VPF: Vês-te incluído na tradição da cultura pop em que o artista é especialmente um receptor que permite que tudo vá até si, absorve com o próprio corpo, e processa isso de alguma maneira?
É assim que o teu trabalho se constrói?
PVC: Considero que tudo é passível de ser usado como matéria artística e acho que o artista acaba por ser um mediador do real mas eu não o faço de uma forma impulsiva, sou muito racional. É sempre um processo cognitivo mas não construo os meus trabalhos a partir de uma experiência meramente processual e experimentalista. Normalmente inicio um projecto porque quero abordar esta ou aquela questão, que pode ser de domínios tão diversos como uma questão ligada a determinada subcultura, um aspecto biográfico, questões da história da arte ou algo relacionado com a história política. Existe um claro gosto pelo ecletismo no meu trabalho e agrada-me especialmente que as peças contenham diversas camadas de leitura, resultantes desse cruzar de referentes que normalmente as precede.
VPF: Grande parte das tuas obras sugere-me especialmente a tua formação na Escola Superior de Teatro e Cinema; concordas que a experiência que inicialmente adquiriste em realização plástica do espectáculo é inseparável da tua reconhecida prática artística?
PVC: Há 15 anos atrás, quando comecei a expor, teria negado em absoluto essa leitura, porque o estigma de não ter uma formação em Belas-Artes ainda teve o seu peso.
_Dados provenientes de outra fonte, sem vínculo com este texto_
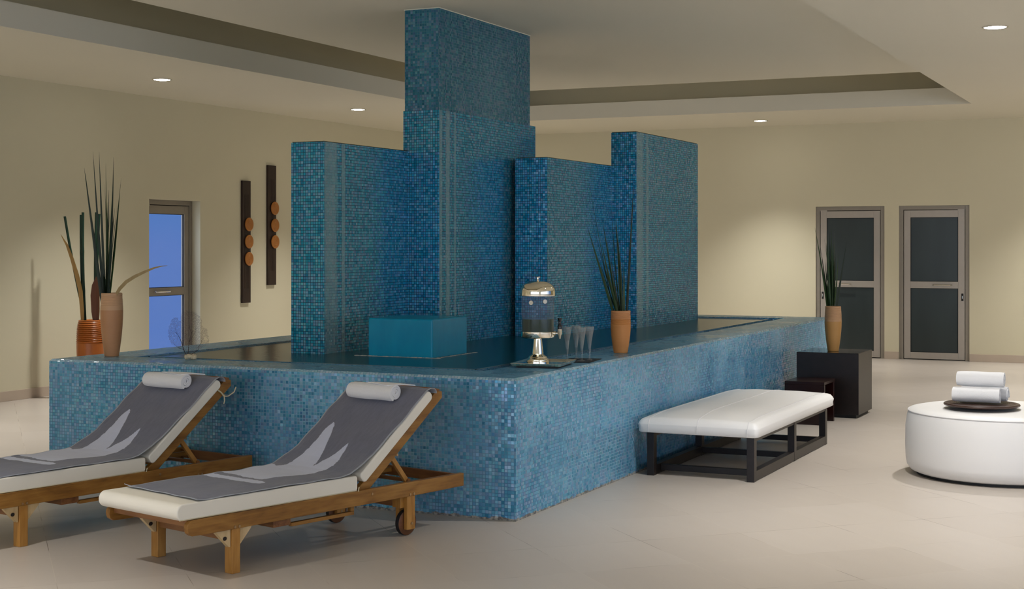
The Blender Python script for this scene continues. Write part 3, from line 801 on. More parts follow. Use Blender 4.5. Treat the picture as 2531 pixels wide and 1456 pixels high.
    for i in (0, NS):
        for k in range(NN):
            fc = bm.faces.new((V[i][k], V[i][k + 1], U[i][k + 1], U[i][k])); fc.material_index = 2
    o = obj('beach_towel', bm, [M['towel_grey'], M['towel_light'], M['towel_edge']], smooth=True, ang=60)
    return tag(o, label, 'towel', 'grey beach towels spread over the loungers')
def pillow_roll(label):
    bm = BM(); spiral_roll(bm, .335, .050, turns=3.4, thick=.0105, seed=2)
    # loose corner pulled out of the roll towards the near side
    n = 10; rows = []
    for i in range(n + 1):
        u = i / n; w0 = .15 * (1 - u) ** 1.1
        x = .004 + .085 * u; z = .0945 - .066 * u + .006 * math.sin(u * PI)
        rows.append([(x, .045 - .115 * u - w0 * .1, z), (x + .012 * (1 - u), .045 - .115 * u + w0 + .001, z + .002)])
    va = [[bm.verts.new(p) for p in r] for r in rows]; vb = [[bm.verts.new((p[0], p[1], p[2] - .006)) for p in r] for r in rows]
    for i in range(n):
        bm.faces.new((va[i][0], va[i + 1][0], va[i + 1][1], va[i][1])); bm.faces.new((vb[i][0], vb[i][1], vb[i + 1][1], vb[i + 1][0]))
        for k in (0, 1): bm.faces.new((va[i][k], vb[i][k], vb[i + 1][k], va[i + 1][k]))
    bm.faces.new((va[0][0], va[0][1], vb[0][1], vb[0][0])); bm.faces.new((va[n][0], vb[n][0], vb[n][1], va[n][1]))
    return tag(obj('rolled_towel', bm, M['towel_white'], smooth=True, ang=50), label, 'towel', 'white rolled towels used as headrests')
L2 = (-1.7648, .6507, -.2660); L1 = (-1.7150, 2.0043, -.1980)
lg = make_lounger('wooden sun lounger nearest the camera with cream mattress under a grey towel')
tg = grey_towel('grey towel with silver leaf pattern on the nearer lounger')
rt = pillow_roll('white rolled towel at the head of the nearer lounger')
def place(o, P, local=(0, 0, 0), tilt=0):
    c, s = math.cos(P[2]), math.sin(P[2])
    o.location = (P[0] + c * local[0] - s * local[1], P[1] + s * local[0] + c * local[1], local[2])
    o.rotation_mode = 'XYZ'
    o.rotation_euler = (Matrix.Rotation(P[2], 3, 'Z') @ Matrix.Rotation(-tilt, 3, 'Y')).to_euler()
RL = (1.265, .150, .7130)
place(lg, L2); place(tg, L2); place(rt, L2, RL, R(38))
lg2 = copy_tree(lg); lg2['label'] = 'wooden sun lounger farther from the camera, partly cut off at the left'
tg2 = copy_tree(tg); tg2['label'] = 'grey towel with silver leaf pattern on the farther lounger at the left'
rt2 = copy_tree(rt); rt2['label'] = 'white rolled towel at the head of the farther lounger at the left'
place(lg2, L1); place(tg2, L1); place(rt2, L1, RL, R(38))
# cream ribbon tied round the back rail of the farther lounger
mx = backmtx()
bm = BM(); pts = [mx @ Vector(p) for p in ((.62, .022, .058), (.63, .020, .03), (.635, .020, -.006), (.65, .03, -.010), (.64, .062, -.006), (.63, .064, .05))]
tube(bm, pts, .005, 6)
tube(bm, [mx @ Vector(p) for p in ((.632, .016, -.004), (.655, .012, -.022), (.70, .006, -.030), (.725, .0, -.012))], .0035, 6)
tube(bm, [mx @ Vector(p) for p in ((.632, .016, -.004), (.615, .010, -.022), (.60, .012, -.034))], .0035, 6)
obj('ribbon', bm, M['strap'], lg2, smooth=True)

# ------------------------------------------------------------------ massage bench
b = empty('bench', 'long white leather topped bench on a dark wooden frame along the basin', 'bench', (0, 0, 0))
BX0, BX1, BY0, BY1 = 1.885, 3.945, -.835, -.095
for x0, x1 in ((BX0, BX0 + .06), (2.93, 2.99), (BX1 - .06, BX1)):
    for y0, y1 in ((BY0, BY0 + .05), (BY1 - .05, BY1)):
        bm = BM(); box(bm, x0, x1, y0, y1, 0, .292); obj('leg', bm, M['espresso'], b, bevel=.002)
for y0, y1 in ((BY0, BY0 + .05), (BY1 - .05, BY1)):
    for x0, x1 in ((BX0 + .06, 2.93), (2.99, BX1 - .06)):
        bm = BM(); box(bm, x0, x1, y0 + .001, y1 - .001, .003, .068); obj('runner', bm, M['espresso'], b, bevel=.002)
    bm = BM(); box(bm, BX0 + .06, BX1 - .06, y0 + .004, y1 - .004, .262, .292); obj('top_rail', bm, M['espresso'], b)
for x0 in (2.02, 2.94, 3.86):
    bm = BM(); box(bm, x0, x0 + .04, BY0 + .05, BY1 - .05, .02, .06); obj('cross_bar', bm, M['espresso'], b, bevel=.002)
bm = BM()
def pad(bm, x0, x1, y0, y1, z0, zt, crown, nx=48, ny=26, r=.05):
    """upholstered slab: rounded rectangle, soft edges, slightly domed"""
    def col(x, y):
        dx = min(x - x0, x1 - x); dy = min(y - y0, y1 - y); d = min(dx, dy)
        e = 1 - max(0, 1 - d / r) ** 2.4 if d < r else 1
        dome = crown * min(1, dx / .35) ** .6 * min(1, dy / .25) ** .6 if d > 0 else 0
        return e, dome
    def sp(a, b, n):
        out = []
        for i in range(n + 1):
            u = i / n; u = .5 - .5 * math.cos(PI * u) if True else u; out.append(a + (b - a) * u)
        return out
    xs, ys = sp(x0, x1, nx), sp(y0, y1, ny); h = zt - z0; rows = []
    cr = .04
    for x in xs:
        row = []
        for y in ys:
            e, dm = col(x, y)
            # round plan corners
            px, py = x, y
            cxx = x0 + cr if x < x0 + cr else (x1 - cr if x > x1 - cr else None)
            cyy = y0 + cr if y < y0 + cr else (y1 - cr if y > y1 - cr else None)
            if cxx is not None and cyy is not None:
                vx, vy = x - cxx, y - cyy; m = max(abs(vx), abs(vy)); l = math.hypot(vx, vy)
                if l > 1e-9: px, py = cxx + vx * m / l, cyy + vy * m / l
            row.append((px, py, z0 + h * (.60 + .40 * e) + dm))
        rows.append(row)
    V = [[bm.verts.new(p) for p in r] for r in rows]
    cx, cy = (x0 + x1) / 2, (y0 + y1) / 2
    for i in range(nx):
        for j in range(ny): bm.faces.new((V[i][j], V[i + 1][j], V[i + 1][j + 1], V[i][j + 1]))
    ring = [V[i][0] for i in range(nx + 1)] + [V[nx][j] for j in range(1, ny + 1)] + [V[i][ny] for i in range(nx - 1, -1, -1)] + [V[0][j] for j in range(ny - 1, 0, -1)]
    prev = ring
    for dz, ins in ((.35, -.006), (.08, -.004), (0, .012)):
        nr = []
        for v in ring:
            d = Vector((cx - v.co.x, cy - v.co.y)); sx = ins if abs(v.co.x - cx) > (x1 - x0) / 2 - .05 else 0; sy = ins if abs(v.co.y - cy) > (y1 - y0) / 2 - .05 else 0
            nr.append(bm.verts.new((v.co.x + math.copysign(sx, d.x), v.co.y + math.copysign(sy, d.y), z0 + h * dz)))
        for i in range(len(ring)): bm.faces.new((prev[i], nr[i], nr[(i + 1) % len(ring)], prev[(i + 1) % len(ring)]))
        prev = nr
    bm.faces.new(prev[::-1])
    return lambda x, y: z0 + h * (.60 + .40 * col(x, y)[0]) + col(x, y)[1]
PX = (1.845, 4.05, -.872, -.035)
zf = pad(bm, *PX, .2925, .384, .040)
cu = obj('cushion', bm, M['leather'], b, smooth=True, ang=80)
for yy in (-.80, -.46, -.12):
    pts = [(PX[0] - .005, yy, .300), (PX[0] - .0065, yy, .33), (PX[0] - .001, yy, zf(PX[0] + .0005, yy))]
    for k in range(1, 60):
        x = PX[0] + (PX[1] - PX[0]) * (.5 - .5 * math.cos(PI * k / 60)); pts.append((x, yy, zf(x, yy) + .0004))
    bm = BM(); tube(bm, pts, .0024, 6); obj('seam', bm, M['piping'], cu, smooth=True)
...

Hoje penso que existem pontes entre a minha formação e o que faço mas acho que a suposta “teatralidade” de que falas é de outra ordem, ou seja, essa ligação surge a meu ver pelo facto de muitas das minhas peças suporem uma acção congelada. E é nessa suposta performatividade em que se advinham os corpos no espaço que eu encontro analogias com o Teatro.
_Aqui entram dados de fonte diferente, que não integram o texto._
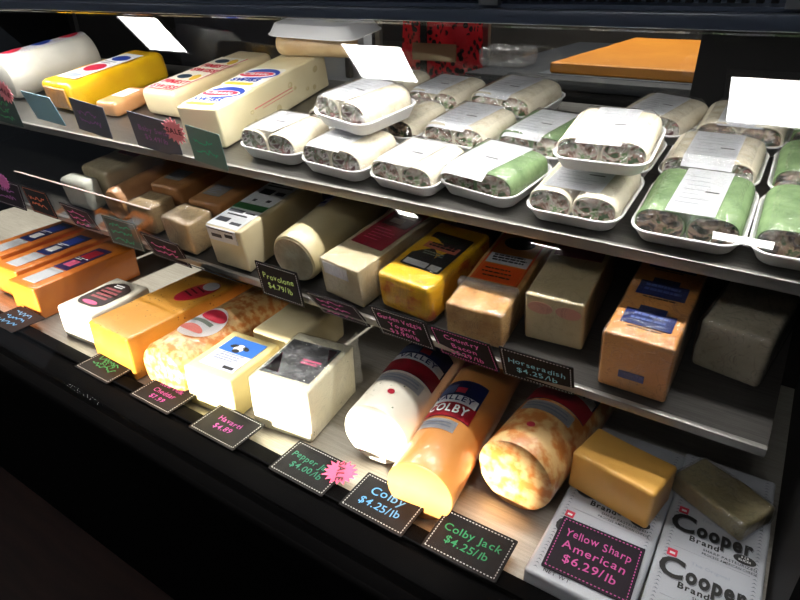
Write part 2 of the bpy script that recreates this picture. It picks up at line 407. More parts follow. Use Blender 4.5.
# canopy with ribbed grille on its front
bm = bmesh.new(); P = [(.692, -.0500), (.688, -.047), (.688, -.035), (.684, -.033), (.684, -.029), (.692, -.026), (.692, -.004), (.70, .03), (1.26, .03), (1.26, -.03), (.775, -.03), (.775, -.040), (.698, -.044), (.698, -.0500)]
rings(bm, [[(x, y, H(h)) for y, h in P] for x in (XL, XR)]); cn = cpart('canopy', fix(bm), mat('blue_black_enamel', srgb(70, 80, 98), .3), True)
bm = bmesh.new(); x = XL + .02
while x < XR - .02: box(bm, x, x + .006, .682, .694, H(-.026), H(.006)); x += .012
cpart('grille', bm, BLACKM, False, cn)
for x in (-.33, -.03): cpart('hinge_clip', bx(x - .012, x + .012, .676, .70, H(-.030), H(.02)), mat('grey_clip', srgb(120, 124, 130), .4, metal=.5), False, cn)
cpart('clamp_rail', bx(XL, XR, .660, .690, H(-.0475), H(-.0335), .002), mat('blue_black_enamel', (0, 0, 0)), True, cn)
bm = bx(-1.53, -1.02, -.0055, -.0025, .002, .098); bm.transform(MID.m); gp = cpart('clear_riser', bm, thin_clear('clear_acrylic', tint=(.97, .97, .97), rough=.03, f0=.04), False)
bm = bx(-1.53, -1.02, -.0058, -.0022, .098, .0995); bm.transform(MID.m); cpart('edge_glint', bm, mat('edge_glint_tone', srgb(214, 196, 186), .3), False, gp)  # pale strip colour stands in for the bright glint along the riser
# slanted front glass
th = math.radians(24); gy, gh = .45, -.646; L = (.60) / math.cos(th)
gd = Vector((0, math.sin(th), math.cos(th))); gn = Vector((0, -math.cos(th), math.sin(th)))
bm = bmesh.new(); vs = []
a = Vector((0, .400, H(-.65)))
for off in (0, .005):
    vs.append([bm.verts.new(a + Vector((x, 0, 0)) + gd * s - gn * off) for x, s in ((XL + .005, 0), (XR - .005, 0), (XR - .005, L), (XL + .005, L))])
bm.faces.new(vs[0]); bm.faces.new(vs[1][::-1])
for i in range(4): bm.faces.new((vs[0][i], vs[1][i], vs[1][(i + 1) % 4], vs[0][(i + 1) % 4]))
cpart('front_glass', fix(bm), GLASS, False)
# ================================================================= WRAPS ON FOAM TRAYS (upper shelf)
WA, WB, WP = .0335, .024, 2.6            # half width, half height, squareness of a wrap half
def wrap_top(x):
    d = abs(abs(x) - .0335) / WA
    return 2 * WB * .5 + (WB * max(0, 1 - min(1, d) ** WP) ** (1 / WP))
def hull_top(x):
    return 2 * WB if abs(x) < .0335 else wrap_top(x)
def rrect(w, d, r, z, n=6, cy=0):
    P = []
    for cx, cyy, a0 in ((w / 2 - r, d / 2 - r, 0), (-w / 2 + r, d / 2 - r, 90), (-w / 2 + r, -d / 2 + r, 180), (w / 2 - r, -d / 2 + r, 270)):
        for k in range(n + 1):
            a = math.radians(a0 + 90 * k / n); P.append((cx + r * math.cos(a), cyy + r * math.sin(a) + cy, z))
    return P
TW, TD, TZ = .146, .150, .024
def tray_bm():
    bm = bmesh.new(); c = TD / 2
    R = [rrect(TW * .78, TD * .78, .018, 0, cy=c), rrect(TW * .84, TD * .84, .021, .002, cy=c), rrect(TW * .97, TD * .97, .026, TZ - .002, cy=c), rrect(TW, TD, .028, TZ - .001, cy=c), rrect(TW, TD, .028, TZ + .001, cy=c),
         rrect(TW * .96, TD * .96, .026, TZ + .001, cy=c), rrect(TW * .93, TD * .93, .025, TZ - .002, cy=c), rrect(TW * .80, TD * .80, .02, .004, cy=c)]
    rings(bm, R); return fix(bm)
def wrap_bm(sx):
    bm = bmesh.new(); N = 32; L0, L1 = .016, .136; rs = []
    def ring(y, s, zoff=0, wob=0):
        R = []
        for i in range(N):
            a = 2 * PI * i / N; c, s_ = math.cos(a), math.sin(a)
            x = WA * s * math.copysign(abs(c) ** (2 / WP), c); z = WB * s * math.copysign(abs(s_) ** (2 / WP), s_)
            nn = 1 + .035 * noise.noise(Vector((x * 40 + sx * 9, y * 30, z * 40)))
            R.append((sx * .0335 + x * nn, y, .0045 + WB + z * nn + zoff))
        return R
    rs = [ring(L0 + .012, .80), ring(L0 + .006, .87), ring(L0 + .001, .90), ring(L0, .95), ring(L0 + .002, .985)]
    rs += [ring(L0 + .004 + (L1 - L0 - .02) * t / 6, 1) for t in range(7)]
    rs += [ring(L1 - .009, .97), ring(L1 - .004, .87), ring(L1, .6)]
    rings(bm, rs); return fix(bm)
def filling_bm(sx, seed):
    bm = bmesh.new(); N = 22; L0 = .016; cz = .0045 + WB
    c = bm.verts.new((sx * .0335, L0 + .002, cz)); prev = None
    for k in range(1, 8):
        s = .9 * k / 7; R = []
        for i in range(N):
            a = 2 * PI * i / N; cc, ss = math.cos(a), math.sin(a)
            x = WA * s * math.copysign(abs(cc) ** (2 / WP), cc); z = WB * s * math.copysign(abs(ss) ** (2 / WP), ss)
            d = noise.noise(Vector((x * 130 + seed, seed * 3, z * 130))) * .007 if k < 7 else .002
            R.append(bm.verts.new((sx * .0335 + x, L0 + .002 - d, cz + z)))
        for i in range(N):
            if prev is None: bm.faces.new((c, R[i], R[(i + 1) % N]))
            else: bm.faces.new((prev[i], R[i], R[(i + 1) % N], prev[(i + 1) % N]))
        prev = R
    return fix(bm)
def film_bm():
    bm = bmesh.new(); N = 26; c = TD / 2; g = []
    for j in range(N + 1):
        row = []
        for i in range(N + 1):
            a, b = 2 * i / N - 1, 2 * j / N - 1
            # square to rounded square
            k = max(abs(a), abs(b)); x, y = a, b
            q = (abs(a) ** 6 + abs(b) ** 6) ** (1 / 6)
            if k > 0: x, y = a * k / q, b * k / q
            X, Y = x * TW * .498, c + y * TD * .498
            ey = min(1, max(0, (Y - .001) / .017), max(0, (TD - .002 - Y) / .02)); ex = 1 if abs(X) < .045 else max(0, (TW * .498 - abs(X)) / (TW * .498 - .045))
            s = ey ** .6 * min(1, ex * 1.25) ** .6
            z = TZ + .0015 + (.0075 + hull_top(X) - TZ) * s + noise.noise(Vector((X * 60, Y * 60, 1))) * .0008
            row.append(bm.verts.new((X, Y, max(z, TZ + .0015 if s == 0 else z))))
        g.append(row)
    for j in range(N):
        for i in range(N): bm.faces.new((g[j][i], g[j][i + 1], g[j + 1][i + 1], g[j + 1][i]))
    return fix(bm)
def draped(x0, x1, y0, y1, dz, skew=0, nx=20, ny=8, droop=.0):
    bm = bmesh.new(); g = []
    for j in range(ny + 1):
        row = []
        for i in range(nx + 1):
            y = y0 + (y1 - y0) * j / ny; x = x0 + (x1 - x0) * i / nx + skew * (y - y0)
            z = .0045 + hull_top(max(-.066, min(.066, x))) + dz
            if y < .017: z -= (.017 - y) * .9
            row.append(bm.verts.new((x, y, z)))
        g.append(row)
    for j in range(ny):
        for i in range(nx): bm.faces.new((g[j][i], g[j][i + 1], g[j + 1][i + 1], g[j + 1][i]))
    bmesh.ops.solidify(bm, geom=bm.faces[:], thickness=-.0005)
    return fix(bm)
FILM = crinkle('tray_film', 30, .10, .0)
TRAY_ME = link('tray', tray_bm(), FOAM); WR = {(k, s): link('wrap', wrap_bm(s), TORT if k == 'tan' else SPIN) for k in ('tan', 'green') for s in (-1, 1)}
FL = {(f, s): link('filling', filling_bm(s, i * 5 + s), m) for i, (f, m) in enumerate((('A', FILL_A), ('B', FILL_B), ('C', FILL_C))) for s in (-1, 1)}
FILM_O = link('cling_film', film_bm(), FILM)
def child(proto, parent):
    c = proto.copy(); COL.objects.link(c); c.parent = parent; return c
def wrap_tray(u, v, yaw, kind, fill, lab, label, z=0.0, s=1.0, sd=None, small=False):
    m = mat_at(TOP, u, v, yaw, z + .0012) @ Matrix.Diagonal((s, sd or s, s, 1))
    t = thing('wrap_tray', label, 'wrapped sandwich tray', m, 'film wrapped trays of sandwich wraps on the upper shelf')
    child(TRAY_ME, t)
    for sx in (-1, 1):
        q = child(WR[kind, sx], t); child(FL[fill, sx], q)
    x0, x1, y0, y1, sk = lab
    lb = link('label', draped(x0, x1, y0, y1, .0012, sk), LABELW, t)
    bar = draped(x0 + (x1 - x0) * .62, x0 + (x1 - x0) * .9, y0 + (y1 - y0) * .47, y0 + (y1 - y0) * .47 + .0028, .0019, sk, 6, 1)
    link('barcode', bar, INK, lb)
    bm = bmesh.new(); rnd = random.Random(int(abs(u * 1000)))
    for k in range(7):
        y = y0 + (y1 - y0) * (.18 + .1 * k) + .002; a = x0 + (x1 - x0) * rnd.uniform(.08, .2); b = x0 + (x1 - x0) * (rnd.uniform(.45, .6) if k in (2, 3) else rnd.uniform(.6, .9))
        tmp = draped(a, b, y, y + .0009, .0017, sk, 8, 1); me = bpy.data.meshes.new('t'); tmp.to_mesh(me); tmp.free(); bm.from_mesh(me); bpy.data.meshes.remove(me)
    link('small_print', bm, INKG, lb)
    child(FILM_O, t)
    return t
FULL = (-.036, .034, .012, .125, 0)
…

VPF: Como é que passas o teu tempo no atelier? Que projectos tens para o ano 2015 que agora se inicia?
PVC: Não sou muito disciplinado com o trabalho de atelier, mas isso tem que ver com o meu processo de trabalho. Não vou para o atelier de manhã cedo e fico a experimentar e a trabalhar ao acaso até ir descobrindo coisas, raramente tenho essa concepção de atelier como laboratório. O mais comum é haver um processo de investigação e maturação de conceito que é um processo meramente mental, e por isso é um trabalho diário, que faço em qualquer local em que esteja, e habitualmente faço-o fora do espaço de atelier. O atelier serve essencialmente para a construção das peças. Eu durante muito tempo não tive atelier e isso obrigou-me a um processo de trabalho em que eu construía de cabeça as peças até ao último detalhe, o que depois na execução não acontecia exactamente assim. Do mesmo modo que o uso privilegiado do chão ou a construção por adição de elementos, que depois no conjunto constroem uma grande peça, são um claro reflexo dessa situação. O meio é sempre condicionante.
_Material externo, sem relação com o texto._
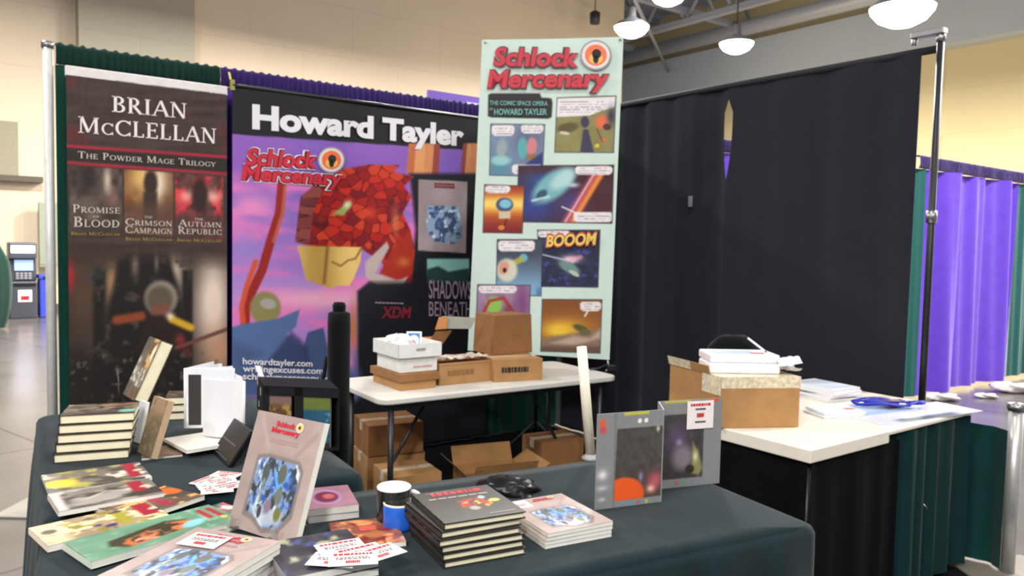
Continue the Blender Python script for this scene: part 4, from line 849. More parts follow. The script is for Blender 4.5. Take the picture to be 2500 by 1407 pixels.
# ---- stack 1: five hardbacks at the left
o = on_z(130, 1133, TZ); U = on_z(316, 1119, TZ) - o; v = Vec((-U.y, U.x, 0)).normalized(); V = v * .16
def ww(p):
    p.fill(rgb(86, 74, 62)); p.noise(.25, .15, .12, 90); p.blotch(.2, .1, rgb(150, 128, 104), .55, 8, 91); p.blotch(.15, .2, rgb(54, 46, 42), .55, 8, 92); p.rect(.3, .78, .8, 1.02, rgb(64, 52, 60), .08); p.ell(.9, .82, .14, .14, rgb(110, 176, 156), 10, .5); p.line([(.55, .22), (.95, .16)], .05, rgb(190, 130, 90), .05)
ordn = ['bottom hardback', 'second hardback from the bottom', 'middle hardback', 'second hardback from the top', 'topmost brown and green hardback']
for i in range(5):
    oo, UU, VV = jit(o - V.normalized() * 0 + U.normalized() * .004 * i, U, V, .03, 10 + i)
    book(oo, UU, VV, Z, .0292, ww, ordn[i] + ' of the stack at the left end of the tables', group='hardbacks stacked at the left', board=rgb(48, 42, 38), res=40) .location.z
    for ob in [sc.objects[-1]]: pass
    o = o + Z * .0302
# ---- flat comics on the left table (drawn from the back pile forward)
def flat(nl, nr, fl, z, t, paint, lab, depth=None, spine='L', pagem=None, board=rgb(200, 190, 180), name='comic_book', group='comic collections spread on the left table', title=None, hard=False, res=64, jt=None):
    o, U, V = flatframe(nl, nr, fl, z + t, depth); o = o - Z * t
    o.z = z
    return book(o, U, V, Z, t, paint, lab, spine, hard, name, group, pagem or WPAGES, res, board, title)
P_ = comicish(rgb(110, 100, 92), [(rgb(206, 200, 186), .55), (CHR, .56), (rgb(160, 150, 70), .62), (rgb(60, 66, 110), .68)], .16, .2, 100, lambda p: (p.ell(.14, .62, .16, .22, rgb(226, 186, 50), -10, .5), redtag(.86, .4, .06, .4)(p)))
flat((118, 1204), (372, 1166), (103, 1142), TZ, .008, P_, 'rearmost flat comic collection below the hardback stack, with a yellow patch', depth=.19)
P_ = comicish(rgb(120, 112, 104), [(rgb(60, 54, 50), .5), (rgb(190, 184, 170), .6), (rgb(150, 146, 140), .62)], .3, .2, 110, lambda p: (p.line([(.3, .6), (.5, .35), (.8, .5)], .05, rgb(176, 172, 160), .05), redtag(.82, .35, .07, .3)(p), p.rect(0, 0, .1, 1, rgb(196, 180, 180), .05)))
flat((142, 1250), (402, 1204), (128, 1184), TZ + .009, .013, P_, 'flat grey and black comic collection with a red title', depth=.16)
P_ = comicish(rgb(96, 78, 64), [(rgb(226, 160, 90), .52), (CHR, .6), (rgb(206, 186, 170), .62)], .16, .2, 120, lambda p: (p.ell(.88, .3, .12, .2, rgb(236, 96, 30), -10, .4), p.rect(.5, .1, .62, .9, rgb(150, 32, 60), .04)))
flat((330, 1268), (500, 1210), (240, 1236), TZ, .012, P_, 'partly covered brown comic collection with an orange shape at its right end', depth=.16)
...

Para 2015 tenho já agora em Janeiro a exposição comemorativa dos 10 anos do espaço Laboratório das Artes de Guimarães, no Centro Cultural Vila Flor. Depois para Março estou a preparar um projecto que irá ocupar os palácios de Sintra e outro para o Carpe Diem Arte e Pesquisa, em Lisboa. Em junho tenho uma exposição em Sines, em paralelo com outro artista, que irá ocupar os espaços do Centro Cultural Emmerico Nunes e do Centro de Artes.